#### [Challenge]
Quote verbatim everything from the line containing "What Blender Python" down to the line containing "R = math.radians", with both of those lines included and no others.

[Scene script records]

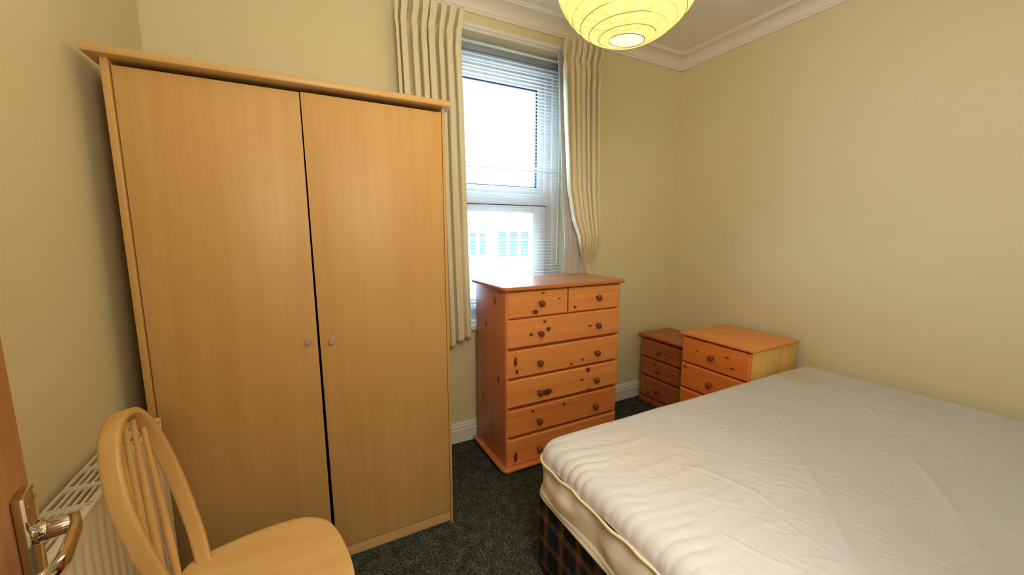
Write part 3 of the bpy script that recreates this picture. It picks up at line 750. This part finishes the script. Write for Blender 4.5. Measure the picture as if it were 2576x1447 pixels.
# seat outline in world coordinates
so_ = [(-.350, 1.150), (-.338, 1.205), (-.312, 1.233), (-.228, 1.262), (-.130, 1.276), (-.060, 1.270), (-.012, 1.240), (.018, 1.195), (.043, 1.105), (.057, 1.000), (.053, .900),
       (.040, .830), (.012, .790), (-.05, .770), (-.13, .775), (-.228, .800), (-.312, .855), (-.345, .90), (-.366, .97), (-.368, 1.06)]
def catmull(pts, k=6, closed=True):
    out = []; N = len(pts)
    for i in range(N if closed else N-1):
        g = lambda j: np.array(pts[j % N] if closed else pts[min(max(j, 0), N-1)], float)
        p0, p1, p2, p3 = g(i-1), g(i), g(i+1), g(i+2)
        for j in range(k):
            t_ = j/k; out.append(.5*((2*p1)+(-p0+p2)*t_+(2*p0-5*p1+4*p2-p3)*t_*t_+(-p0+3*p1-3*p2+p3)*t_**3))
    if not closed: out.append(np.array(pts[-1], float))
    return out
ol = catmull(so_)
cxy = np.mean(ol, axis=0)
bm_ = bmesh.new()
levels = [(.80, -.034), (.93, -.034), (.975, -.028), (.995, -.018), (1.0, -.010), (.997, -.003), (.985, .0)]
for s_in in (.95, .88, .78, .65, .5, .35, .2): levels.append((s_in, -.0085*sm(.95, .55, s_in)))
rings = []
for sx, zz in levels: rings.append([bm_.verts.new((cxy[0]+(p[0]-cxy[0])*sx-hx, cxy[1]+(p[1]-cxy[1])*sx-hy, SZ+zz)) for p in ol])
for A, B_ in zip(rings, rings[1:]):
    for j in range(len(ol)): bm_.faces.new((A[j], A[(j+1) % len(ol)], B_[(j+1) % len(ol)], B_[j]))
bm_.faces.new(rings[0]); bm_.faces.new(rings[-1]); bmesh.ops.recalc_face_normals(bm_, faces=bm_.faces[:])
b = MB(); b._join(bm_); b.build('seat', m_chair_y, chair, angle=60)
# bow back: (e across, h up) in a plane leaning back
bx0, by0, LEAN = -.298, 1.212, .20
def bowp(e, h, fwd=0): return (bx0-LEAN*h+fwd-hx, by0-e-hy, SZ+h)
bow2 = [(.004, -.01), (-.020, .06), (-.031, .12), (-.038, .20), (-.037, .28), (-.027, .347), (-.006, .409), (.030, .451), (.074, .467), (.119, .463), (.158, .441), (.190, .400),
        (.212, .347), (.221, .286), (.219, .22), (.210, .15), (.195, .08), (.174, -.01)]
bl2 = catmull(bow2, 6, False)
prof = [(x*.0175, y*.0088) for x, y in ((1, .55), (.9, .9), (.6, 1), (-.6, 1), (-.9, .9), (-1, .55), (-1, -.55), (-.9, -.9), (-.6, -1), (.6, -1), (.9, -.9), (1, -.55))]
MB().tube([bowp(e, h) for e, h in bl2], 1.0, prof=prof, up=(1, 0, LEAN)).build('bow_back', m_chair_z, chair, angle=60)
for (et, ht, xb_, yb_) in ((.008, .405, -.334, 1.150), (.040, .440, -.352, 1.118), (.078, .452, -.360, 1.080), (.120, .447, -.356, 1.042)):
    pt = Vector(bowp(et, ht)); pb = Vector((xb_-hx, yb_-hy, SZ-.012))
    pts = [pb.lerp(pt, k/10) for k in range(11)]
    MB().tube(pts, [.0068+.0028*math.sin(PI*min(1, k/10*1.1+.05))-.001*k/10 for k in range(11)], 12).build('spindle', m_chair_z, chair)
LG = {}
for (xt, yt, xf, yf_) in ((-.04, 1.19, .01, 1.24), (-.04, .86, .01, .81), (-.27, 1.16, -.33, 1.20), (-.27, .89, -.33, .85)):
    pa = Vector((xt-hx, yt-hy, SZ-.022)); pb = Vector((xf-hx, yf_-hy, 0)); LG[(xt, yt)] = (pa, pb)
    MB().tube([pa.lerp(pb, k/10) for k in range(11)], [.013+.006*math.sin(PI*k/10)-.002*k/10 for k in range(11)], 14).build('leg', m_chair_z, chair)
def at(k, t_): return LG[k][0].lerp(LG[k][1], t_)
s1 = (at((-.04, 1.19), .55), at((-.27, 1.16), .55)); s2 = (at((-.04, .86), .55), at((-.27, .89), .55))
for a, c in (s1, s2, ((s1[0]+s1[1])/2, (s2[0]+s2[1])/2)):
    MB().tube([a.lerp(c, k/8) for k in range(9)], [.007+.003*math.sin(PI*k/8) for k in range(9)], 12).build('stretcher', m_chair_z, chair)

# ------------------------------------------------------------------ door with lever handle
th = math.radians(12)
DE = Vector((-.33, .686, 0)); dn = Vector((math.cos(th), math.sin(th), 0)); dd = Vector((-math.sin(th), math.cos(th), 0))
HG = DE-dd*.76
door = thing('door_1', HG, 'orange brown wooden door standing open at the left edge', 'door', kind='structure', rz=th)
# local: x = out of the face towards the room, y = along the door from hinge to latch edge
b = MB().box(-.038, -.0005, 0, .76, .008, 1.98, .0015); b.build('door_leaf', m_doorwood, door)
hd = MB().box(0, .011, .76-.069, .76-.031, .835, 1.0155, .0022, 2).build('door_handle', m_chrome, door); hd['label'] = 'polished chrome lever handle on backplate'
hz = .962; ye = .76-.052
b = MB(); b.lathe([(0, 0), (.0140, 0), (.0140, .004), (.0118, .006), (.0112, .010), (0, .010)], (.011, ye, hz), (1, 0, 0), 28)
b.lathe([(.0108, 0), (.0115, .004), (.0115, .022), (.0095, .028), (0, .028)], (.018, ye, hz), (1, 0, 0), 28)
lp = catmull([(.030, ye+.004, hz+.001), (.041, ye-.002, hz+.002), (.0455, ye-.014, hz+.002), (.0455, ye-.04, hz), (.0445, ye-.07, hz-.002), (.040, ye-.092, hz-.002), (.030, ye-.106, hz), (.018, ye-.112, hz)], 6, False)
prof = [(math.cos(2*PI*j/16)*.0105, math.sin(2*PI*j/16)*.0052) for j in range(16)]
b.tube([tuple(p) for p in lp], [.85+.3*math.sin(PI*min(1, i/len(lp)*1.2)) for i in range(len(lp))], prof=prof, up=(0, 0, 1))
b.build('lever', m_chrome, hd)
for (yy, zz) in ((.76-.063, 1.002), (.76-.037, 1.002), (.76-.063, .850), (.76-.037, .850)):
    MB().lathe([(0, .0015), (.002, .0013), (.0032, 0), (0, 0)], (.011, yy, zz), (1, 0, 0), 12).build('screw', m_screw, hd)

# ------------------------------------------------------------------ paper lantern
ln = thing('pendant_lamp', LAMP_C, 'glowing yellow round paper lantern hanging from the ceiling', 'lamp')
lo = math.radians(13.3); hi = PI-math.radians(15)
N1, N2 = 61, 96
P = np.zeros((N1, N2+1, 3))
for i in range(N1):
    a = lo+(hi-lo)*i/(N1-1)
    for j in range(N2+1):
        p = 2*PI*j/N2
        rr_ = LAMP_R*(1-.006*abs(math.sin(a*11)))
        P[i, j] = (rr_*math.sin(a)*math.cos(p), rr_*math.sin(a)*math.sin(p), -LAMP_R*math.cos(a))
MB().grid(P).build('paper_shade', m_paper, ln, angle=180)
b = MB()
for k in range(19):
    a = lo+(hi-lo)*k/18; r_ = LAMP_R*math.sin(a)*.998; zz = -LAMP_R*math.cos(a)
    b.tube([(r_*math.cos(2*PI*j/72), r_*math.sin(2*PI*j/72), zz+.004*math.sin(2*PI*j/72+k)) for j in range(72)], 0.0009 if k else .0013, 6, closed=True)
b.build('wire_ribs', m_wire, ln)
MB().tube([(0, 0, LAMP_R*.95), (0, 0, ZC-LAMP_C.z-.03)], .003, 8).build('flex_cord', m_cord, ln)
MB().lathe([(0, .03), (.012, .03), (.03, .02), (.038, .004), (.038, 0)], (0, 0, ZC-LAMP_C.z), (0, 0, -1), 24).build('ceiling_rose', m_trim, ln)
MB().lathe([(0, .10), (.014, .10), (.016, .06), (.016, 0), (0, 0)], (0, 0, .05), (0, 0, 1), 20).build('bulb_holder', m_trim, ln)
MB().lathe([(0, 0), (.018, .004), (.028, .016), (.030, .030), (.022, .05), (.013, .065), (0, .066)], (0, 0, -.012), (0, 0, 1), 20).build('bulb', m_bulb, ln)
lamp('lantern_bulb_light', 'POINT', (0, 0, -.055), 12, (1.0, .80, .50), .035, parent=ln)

---

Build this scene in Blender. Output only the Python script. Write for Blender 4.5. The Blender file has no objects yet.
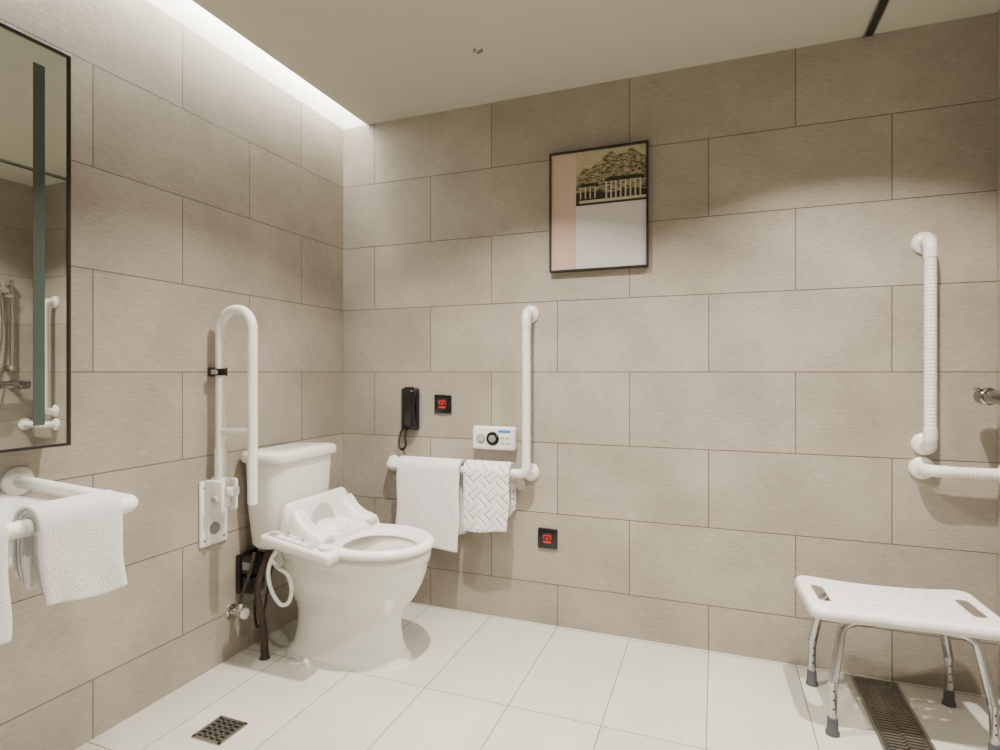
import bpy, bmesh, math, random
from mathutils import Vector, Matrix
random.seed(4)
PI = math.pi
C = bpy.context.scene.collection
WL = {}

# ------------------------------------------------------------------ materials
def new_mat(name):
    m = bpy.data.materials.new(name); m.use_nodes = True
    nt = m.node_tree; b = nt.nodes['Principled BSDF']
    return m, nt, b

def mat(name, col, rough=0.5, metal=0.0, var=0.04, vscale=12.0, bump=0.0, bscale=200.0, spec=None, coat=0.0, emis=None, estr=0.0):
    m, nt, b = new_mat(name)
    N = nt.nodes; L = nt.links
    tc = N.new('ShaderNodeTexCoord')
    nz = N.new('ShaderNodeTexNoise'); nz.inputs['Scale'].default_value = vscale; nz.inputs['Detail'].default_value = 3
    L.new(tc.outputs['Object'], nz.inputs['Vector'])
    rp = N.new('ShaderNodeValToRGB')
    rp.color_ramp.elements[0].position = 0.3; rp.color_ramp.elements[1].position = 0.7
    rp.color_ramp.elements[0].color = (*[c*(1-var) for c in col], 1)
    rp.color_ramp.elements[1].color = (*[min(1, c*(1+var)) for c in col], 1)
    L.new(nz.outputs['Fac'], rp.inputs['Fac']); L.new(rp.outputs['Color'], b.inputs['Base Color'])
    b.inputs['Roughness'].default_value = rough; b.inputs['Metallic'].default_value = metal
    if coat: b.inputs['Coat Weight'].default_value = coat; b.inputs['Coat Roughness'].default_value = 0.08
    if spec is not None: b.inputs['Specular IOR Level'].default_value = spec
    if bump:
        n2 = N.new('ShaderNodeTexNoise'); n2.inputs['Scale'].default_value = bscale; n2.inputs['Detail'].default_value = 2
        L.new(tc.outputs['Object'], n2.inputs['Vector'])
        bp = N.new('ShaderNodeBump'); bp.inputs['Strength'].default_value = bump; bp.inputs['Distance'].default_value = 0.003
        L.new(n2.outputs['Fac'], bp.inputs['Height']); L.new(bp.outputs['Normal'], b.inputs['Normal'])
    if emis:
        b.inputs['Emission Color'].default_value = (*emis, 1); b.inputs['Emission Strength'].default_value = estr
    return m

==

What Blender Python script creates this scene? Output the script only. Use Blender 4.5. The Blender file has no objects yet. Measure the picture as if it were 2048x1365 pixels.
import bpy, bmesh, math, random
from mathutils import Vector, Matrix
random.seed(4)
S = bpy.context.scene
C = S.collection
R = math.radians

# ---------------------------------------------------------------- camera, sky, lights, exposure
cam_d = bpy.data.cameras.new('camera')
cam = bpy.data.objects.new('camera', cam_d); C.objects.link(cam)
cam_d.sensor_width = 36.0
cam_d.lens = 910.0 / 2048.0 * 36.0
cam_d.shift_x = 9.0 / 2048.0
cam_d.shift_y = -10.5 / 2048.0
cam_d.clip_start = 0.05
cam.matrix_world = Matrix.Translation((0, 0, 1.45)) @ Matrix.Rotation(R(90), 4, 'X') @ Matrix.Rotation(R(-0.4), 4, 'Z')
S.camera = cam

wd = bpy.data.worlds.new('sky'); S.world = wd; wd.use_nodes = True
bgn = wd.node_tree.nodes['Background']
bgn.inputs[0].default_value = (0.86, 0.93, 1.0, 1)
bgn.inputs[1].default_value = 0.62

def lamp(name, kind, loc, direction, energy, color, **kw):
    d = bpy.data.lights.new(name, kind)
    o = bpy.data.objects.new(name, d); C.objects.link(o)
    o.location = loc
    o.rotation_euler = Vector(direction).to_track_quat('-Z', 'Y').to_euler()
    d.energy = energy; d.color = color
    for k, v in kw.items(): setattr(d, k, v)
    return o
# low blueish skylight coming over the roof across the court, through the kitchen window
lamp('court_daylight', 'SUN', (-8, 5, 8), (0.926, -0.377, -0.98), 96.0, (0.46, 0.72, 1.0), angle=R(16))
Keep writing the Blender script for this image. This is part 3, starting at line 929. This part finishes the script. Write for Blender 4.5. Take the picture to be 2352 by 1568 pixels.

#### [Task response]
What Blender Python script creates this scene? Output the script only. Use Blender 4.5. The Blender file has no objects yet. Measure the picture as if it were 2048x1365 pixels.
import bpy, bmesh, math, random
from mathutils import Vector, Matrix
random.seed(4)
S = bpy.context.scene
C = S.collection
R = math.radians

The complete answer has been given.